Minnesota's powerful teachers union gave Teach for America a less-than-warm welcome four years ago, saying the program's new college-grad-to-teacher program was an experiment not worth the risk.
But now, Education Minnesota has enough political clout with a DFL-led state government to push back in a real way, successfully urging Gov. Mark Dayton to veto money to help the group expand and a state teaching board to deny a crucial licensing waiver.
The back-to-back setbacks appear to be the first major rebuke nationwide for the vaunted education reform group that's placed 10,000 teachers in troubled schools around the country, including 72 in the Twin Cities.
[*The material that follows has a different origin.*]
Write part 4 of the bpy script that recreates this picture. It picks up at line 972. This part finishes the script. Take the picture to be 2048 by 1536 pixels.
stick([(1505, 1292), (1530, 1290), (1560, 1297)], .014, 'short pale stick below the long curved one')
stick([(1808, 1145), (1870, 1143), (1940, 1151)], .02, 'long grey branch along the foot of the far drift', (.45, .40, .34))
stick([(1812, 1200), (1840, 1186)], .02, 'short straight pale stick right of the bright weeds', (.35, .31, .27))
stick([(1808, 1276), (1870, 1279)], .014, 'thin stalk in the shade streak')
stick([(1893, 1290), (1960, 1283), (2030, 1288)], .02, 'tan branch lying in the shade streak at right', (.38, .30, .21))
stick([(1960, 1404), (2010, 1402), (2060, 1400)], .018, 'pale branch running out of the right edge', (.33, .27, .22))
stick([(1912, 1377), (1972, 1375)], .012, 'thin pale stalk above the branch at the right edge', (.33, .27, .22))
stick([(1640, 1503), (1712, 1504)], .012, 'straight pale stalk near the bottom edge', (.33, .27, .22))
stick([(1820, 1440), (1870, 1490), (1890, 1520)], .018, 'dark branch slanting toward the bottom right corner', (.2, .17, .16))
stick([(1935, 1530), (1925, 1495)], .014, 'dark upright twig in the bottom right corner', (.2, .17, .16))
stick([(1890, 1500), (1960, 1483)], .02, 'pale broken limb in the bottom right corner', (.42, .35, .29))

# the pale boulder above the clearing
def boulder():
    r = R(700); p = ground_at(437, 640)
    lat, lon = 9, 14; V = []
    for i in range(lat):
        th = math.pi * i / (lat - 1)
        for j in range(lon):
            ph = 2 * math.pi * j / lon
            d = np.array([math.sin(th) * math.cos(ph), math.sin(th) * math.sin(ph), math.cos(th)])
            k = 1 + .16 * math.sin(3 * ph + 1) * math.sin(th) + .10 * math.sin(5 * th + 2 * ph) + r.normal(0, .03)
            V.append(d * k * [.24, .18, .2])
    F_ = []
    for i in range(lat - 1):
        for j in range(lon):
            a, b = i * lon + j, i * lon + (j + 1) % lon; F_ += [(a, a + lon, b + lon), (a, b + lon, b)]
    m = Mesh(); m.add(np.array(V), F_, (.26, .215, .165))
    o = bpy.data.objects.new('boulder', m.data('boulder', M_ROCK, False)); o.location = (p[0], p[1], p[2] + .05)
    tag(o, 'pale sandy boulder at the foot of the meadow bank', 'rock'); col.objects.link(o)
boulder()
"I believe that we are an outlier in our opposition to TFA," state Sen. Terry Bonoff, DFL-Plymouth, who worked to bring TFA to the state.
But it could be a troubling signal for the education reform movement in a state that took the lead in pioneering charter schools.
Teach for America places new college grads in classrooms after an intensive five-week training program. Many teachers and their unions don't like the back-door approach to supplying teachers with far less preparation than college-trained teachers.
But the organization has won strong support from the likes of the Minneapolis Foundation and other backers of more aggressive efforts to raise education outcomes for students, particularly minorities. The foundation said it continues to support TFA.
"Their teachers embrace working in underserved schools with high concentrations of low-income students of color and the demand keeps increasing," said Amy Hertel, a director for the foundation.